10. A pump as defined in claim 9 wherein said valve means comprises a valve spool movable to vent said cavity to said inlet to enable said cheek plate to move axially away from said pumping means and wherein said means for stabilizing said valve comprises means for providing a stabilizing fluid flow from said outlet to said inlet across a portion of said valve spool.

11. A pump as defined in claim 9 wherein said valve means comprises a valve spool having at least two axially spaced lands, a first land cooperating with a first port communicating with said cavity and when moved past said first port creates a fluid flow from said cavity through said port past said land, a second land cooperating with a second port communicating with the pump inlet for providing a stabilizing fluid flow from said outlet to said inlet across said second land, and said first and second lands and said first and second ports being located to create said stabilizing flow after said cheek plate cavity is vented.

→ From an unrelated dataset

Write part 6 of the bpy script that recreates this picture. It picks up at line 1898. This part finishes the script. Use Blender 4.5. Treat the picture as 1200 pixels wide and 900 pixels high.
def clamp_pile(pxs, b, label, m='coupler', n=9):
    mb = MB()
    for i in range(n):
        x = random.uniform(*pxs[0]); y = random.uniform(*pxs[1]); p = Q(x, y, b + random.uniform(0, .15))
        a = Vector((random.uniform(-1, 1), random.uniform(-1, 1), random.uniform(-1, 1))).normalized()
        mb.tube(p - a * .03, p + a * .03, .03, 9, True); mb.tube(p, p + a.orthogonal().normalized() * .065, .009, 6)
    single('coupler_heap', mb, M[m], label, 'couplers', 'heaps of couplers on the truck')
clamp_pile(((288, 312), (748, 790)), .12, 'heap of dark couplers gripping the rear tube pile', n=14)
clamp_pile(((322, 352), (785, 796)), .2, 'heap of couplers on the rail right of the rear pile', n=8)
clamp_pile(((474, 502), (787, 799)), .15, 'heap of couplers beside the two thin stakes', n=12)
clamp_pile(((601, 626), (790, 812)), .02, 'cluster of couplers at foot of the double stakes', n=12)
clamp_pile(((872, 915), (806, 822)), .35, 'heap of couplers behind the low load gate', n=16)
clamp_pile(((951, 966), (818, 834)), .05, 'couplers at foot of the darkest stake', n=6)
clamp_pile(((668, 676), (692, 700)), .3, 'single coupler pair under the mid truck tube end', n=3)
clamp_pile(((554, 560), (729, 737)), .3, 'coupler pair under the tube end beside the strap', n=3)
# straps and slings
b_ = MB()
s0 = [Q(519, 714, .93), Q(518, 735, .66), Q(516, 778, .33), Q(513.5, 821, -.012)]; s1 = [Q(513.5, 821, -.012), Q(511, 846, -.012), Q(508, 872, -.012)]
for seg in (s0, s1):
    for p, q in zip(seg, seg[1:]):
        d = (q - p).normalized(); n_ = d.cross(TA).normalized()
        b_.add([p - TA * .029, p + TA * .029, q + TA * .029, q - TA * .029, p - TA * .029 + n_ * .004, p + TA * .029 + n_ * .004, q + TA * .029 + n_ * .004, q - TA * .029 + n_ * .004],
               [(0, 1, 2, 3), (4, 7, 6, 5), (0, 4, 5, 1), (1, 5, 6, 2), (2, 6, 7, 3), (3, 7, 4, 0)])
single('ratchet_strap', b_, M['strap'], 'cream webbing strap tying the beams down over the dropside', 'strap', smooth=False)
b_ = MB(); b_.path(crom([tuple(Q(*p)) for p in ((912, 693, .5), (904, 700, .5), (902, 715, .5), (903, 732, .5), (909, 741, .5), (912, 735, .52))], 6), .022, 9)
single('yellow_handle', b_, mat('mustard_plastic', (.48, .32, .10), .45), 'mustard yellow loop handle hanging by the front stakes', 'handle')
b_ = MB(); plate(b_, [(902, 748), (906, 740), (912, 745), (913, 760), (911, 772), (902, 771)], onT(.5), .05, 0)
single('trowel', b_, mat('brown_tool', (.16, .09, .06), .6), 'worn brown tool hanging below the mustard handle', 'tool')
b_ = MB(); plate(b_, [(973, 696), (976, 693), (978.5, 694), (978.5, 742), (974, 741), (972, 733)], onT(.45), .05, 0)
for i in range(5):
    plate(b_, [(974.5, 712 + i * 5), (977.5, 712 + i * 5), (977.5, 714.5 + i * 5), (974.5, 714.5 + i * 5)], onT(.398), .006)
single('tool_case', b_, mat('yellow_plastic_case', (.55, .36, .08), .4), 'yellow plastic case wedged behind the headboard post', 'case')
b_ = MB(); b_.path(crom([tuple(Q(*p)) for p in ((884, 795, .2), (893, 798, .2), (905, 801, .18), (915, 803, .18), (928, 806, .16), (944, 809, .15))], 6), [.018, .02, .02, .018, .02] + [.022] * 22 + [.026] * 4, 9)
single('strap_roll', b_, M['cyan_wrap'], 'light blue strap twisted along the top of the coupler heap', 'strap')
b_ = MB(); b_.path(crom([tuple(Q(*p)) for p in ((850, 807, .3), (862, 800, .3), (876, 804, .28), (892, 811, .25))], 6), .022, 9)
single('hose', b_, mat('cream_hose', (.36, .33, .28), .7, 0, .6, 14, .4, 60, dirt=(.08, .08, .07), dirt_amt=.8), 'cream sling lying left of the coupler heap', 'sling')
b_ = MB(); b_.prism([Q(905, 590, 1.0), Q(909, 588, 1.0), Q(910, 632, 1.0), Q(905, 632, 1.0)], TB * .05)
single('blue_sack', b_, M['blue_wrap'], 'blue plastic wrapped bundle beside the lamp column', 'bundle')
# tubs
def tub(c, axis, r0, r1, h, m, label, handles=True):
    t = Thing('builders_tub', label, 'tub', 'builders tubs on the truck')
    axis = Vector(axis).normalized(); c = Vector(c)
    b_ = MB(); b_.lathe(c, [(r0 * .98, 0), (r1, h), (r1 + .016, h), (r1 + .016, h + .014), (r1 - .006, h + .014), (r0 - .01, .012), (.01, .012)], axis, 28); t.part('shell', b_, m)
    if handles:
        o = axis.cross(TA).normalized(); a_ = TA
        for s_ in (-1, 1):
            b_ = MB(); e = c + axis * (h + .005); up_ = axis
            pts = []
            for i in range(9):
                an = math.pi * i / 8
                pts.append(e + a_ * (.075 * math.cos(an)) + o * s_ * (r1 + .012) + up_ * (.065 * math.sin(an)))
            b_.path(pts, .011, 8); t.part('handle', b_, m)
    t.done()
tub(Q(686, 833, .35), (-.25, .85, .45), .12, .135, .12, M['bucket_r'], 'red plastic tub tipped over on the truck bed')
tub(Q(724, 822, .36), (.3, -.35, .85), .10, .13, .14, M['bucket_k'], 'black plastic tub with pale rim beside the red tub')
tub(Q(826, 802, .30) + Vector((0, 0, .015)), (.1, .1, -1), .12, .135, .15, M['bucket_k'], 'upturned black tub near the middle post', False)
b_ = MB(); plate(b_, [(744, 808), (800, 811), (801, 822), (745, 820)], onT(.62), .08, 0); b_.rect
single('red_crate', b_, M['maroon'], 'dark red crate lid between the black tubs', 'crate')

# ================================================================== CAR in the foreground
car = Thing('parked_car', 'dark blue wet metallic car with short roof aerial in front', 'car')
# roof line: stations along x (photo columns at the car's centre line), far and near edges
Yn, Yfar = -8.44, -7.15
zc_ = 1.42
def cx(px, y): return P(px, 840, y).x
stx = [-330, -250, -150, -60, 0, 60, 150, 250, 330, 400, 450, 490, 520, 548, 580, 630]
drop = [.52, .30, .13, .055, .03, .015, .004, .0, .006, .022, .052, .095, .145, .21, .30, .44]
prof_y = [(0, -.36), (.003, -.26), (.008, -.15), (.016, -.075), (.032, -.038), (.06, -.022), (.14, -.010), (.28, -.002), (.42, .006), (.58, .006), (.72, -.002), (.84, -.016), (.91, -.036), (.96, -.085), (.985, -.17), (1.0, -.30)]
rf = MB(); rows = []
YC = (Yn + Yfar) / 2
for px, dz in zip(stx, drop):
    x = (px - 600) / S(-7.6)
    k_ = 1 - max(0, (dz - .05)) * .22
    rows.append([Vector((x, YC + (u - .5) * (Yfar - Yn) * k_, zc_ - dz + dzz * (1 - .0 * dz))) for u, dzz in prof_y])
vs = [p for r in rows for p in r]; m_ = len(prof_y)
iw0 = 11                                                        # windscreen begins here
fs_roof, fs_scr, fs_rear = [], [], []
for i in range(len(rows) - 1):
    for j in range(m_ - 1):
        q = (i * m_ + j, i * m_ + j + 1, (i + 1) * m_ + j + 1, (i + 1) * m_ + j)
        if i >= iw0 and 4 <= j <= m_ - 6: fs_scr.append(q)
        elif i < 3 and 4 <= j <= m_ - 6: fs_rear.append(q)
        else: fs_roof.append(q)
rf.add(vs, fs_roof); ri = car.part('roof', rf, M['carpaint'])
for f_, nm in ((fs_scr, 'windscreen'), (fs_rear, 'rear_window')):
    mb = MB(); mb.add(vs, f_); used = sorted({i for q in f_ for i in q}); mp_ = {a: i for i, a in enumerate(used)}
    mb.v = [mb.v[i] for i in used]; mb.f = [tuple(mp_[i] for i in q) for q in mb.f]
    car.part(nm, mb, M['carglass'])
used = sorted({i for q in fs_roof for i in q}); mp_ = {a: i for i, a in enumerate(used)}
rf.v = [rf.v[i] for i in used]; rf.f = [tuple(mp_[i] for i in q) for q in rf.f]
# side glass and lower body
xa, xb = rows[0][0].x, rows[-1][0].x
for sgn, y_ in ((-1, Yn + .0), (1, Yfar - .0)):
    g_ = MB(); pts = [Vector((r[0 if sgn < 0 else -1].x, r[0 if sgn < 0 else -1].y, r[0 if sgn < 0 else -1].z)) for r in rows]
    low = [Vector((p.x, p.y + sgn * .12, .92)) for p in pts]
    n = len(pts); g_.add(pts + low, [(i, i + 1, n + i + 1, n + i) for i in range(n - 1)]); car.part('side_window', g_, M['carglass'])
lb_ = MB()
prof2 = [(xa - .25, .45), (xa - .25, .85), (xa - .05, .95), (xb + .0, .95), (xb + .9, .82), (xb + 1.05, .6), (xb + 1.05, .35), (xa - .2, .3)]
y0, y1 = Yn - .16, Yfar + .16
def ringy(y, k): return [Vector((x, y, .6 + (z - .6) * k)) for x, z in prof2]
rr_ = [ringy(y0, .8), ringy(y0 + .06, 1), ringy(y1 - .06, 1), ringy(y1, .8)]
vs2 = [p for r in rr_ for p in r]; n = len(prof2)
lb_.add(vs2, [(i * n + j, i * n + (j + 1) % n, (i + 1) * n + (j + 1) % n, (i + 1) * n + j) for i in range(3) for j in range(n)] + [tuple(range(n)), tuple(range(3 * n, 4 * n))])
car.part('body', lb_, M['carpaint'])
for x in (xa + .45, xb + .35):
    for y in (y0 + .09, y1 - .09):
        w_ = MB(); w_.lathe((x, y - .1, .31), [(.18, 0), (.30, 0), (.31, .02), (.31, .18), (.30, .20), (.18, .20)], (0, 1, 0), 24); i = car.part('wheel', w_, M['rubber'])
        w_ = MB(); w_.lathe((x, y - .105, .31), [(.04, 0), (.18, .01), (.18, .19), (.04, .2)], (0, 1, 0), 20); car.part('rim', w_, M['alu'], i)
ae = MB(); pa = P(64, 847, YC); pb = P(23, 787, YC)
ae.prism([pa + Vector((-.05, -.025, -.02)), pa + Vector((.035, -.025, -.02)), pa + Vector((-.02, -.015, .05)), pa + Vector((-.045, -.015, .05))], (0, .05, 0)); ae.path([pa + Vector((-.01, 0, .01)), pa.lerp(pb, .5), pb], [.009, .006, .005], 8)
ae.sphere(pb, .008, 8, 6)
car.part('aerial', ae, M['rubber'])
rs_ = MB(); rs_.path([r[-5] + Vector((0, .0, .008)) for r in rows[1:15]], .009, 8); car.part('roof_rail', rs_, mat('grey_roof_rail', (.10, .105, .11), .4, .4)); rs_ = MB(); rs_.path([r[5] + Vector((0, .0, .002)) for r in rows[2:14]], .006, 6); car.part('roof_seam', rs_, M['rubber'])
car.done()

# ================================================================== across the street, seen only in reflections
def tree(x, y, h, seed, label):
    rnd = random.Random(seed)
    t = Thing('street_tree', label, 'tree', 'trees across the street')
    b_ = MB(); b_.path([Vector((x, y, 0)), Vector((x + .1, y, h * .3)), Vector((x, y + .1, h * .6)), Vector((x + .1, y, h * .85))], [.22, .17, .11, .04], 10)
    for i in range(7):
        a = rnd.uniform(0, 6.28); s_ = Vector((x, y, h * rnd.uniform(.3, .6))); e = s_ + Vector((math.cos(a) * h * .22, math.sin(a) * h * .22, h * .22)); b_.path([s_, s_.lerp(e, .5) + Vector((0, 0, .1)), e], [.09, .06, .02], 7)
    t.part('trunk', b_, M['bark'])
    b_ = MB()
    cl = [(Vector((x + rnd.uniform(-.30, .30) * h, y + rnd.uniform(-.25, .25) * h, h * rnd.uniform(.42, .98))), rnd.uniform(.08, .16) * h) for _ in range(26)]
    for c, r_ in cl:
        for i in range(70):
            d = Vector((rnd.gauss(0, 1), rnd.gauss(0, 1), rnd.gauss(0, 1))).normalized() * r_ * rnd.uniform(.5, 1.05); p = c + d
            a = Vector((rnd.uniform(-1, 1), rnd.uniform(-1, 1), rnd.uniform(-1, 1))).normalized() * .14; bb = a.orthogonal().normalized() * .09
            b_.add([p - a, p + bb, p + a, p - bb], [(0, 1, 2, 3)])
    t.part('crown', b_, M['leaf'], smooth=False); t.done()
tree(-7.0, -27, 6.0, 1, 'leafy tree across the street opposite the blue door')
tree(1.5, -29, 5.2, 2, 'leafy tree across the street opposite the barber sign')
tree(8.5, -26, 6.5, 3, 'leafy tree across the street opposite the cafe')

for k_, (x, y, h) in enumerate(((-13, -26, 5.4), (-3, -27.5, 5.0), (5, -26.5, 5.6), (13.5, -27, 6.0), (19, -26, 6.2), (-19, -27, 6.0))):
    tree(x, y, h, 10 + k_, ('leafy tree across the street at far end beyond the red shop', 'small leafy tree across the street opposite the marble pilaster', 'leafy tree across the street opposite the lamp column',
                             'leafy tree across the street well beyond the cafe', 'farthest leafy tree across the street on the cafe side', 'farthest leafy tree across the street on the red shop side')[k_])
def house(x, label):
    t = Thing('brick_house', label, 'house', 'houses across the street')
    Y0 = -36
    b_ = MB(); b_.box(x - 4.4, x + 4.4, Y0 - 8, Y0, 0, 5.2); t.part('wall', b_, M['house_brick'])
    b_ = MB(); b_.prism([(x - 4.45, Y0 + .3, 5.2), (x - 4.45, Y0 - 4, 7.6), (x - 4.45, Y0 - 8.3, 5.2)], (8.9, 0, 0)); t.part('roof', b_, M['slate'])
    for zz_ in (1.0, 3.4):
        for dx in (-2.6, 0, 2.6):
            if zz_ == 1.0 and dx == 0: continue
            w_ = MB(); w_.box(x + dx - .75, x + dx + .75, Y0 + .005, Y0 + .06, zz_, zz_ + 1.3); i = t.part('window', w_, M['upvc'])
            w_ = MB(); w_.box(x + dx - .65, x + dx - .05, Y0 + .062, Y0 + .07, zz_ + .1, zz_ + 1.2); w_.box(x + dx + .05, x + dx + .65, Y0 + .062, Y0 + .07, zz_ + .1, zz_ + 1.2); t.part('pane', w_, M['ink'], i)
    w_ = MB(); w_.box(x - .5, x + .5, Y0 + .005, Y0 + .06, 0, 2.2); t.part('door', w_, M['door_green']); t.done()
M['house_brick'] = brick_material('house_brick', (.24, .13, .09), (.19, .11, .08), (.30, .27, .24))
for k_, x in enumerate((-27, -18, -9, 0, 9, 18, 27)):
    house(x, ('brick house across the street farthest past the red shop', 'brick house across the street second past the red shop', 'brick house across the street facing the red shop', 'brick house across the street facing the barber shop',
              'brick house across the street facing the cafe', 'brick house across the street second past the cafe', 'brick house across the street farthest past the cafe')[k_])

12. A pump as defined in claim 10 wherein said stabilizing fluid flow is in the order of less than 10 percent of the output of the pump.

13. A pump as defined in claim 11 wherein said stabilizing flow and said venting flow return to said inlet through port means located between said first and second lands so that said flows are at least in part in opposite axial directions.

14. A pump as defined in claim 13 wherein said valve spool is located in axial alignment with said orifice, and said valve spool has a projection extending therefrom, said orifice being defined in part by the outer surface of said projection, said projection having a passage therethrough for communicating the system pressure to one portion of the valve spool while outlet pressure acts on another portion of said valve spool.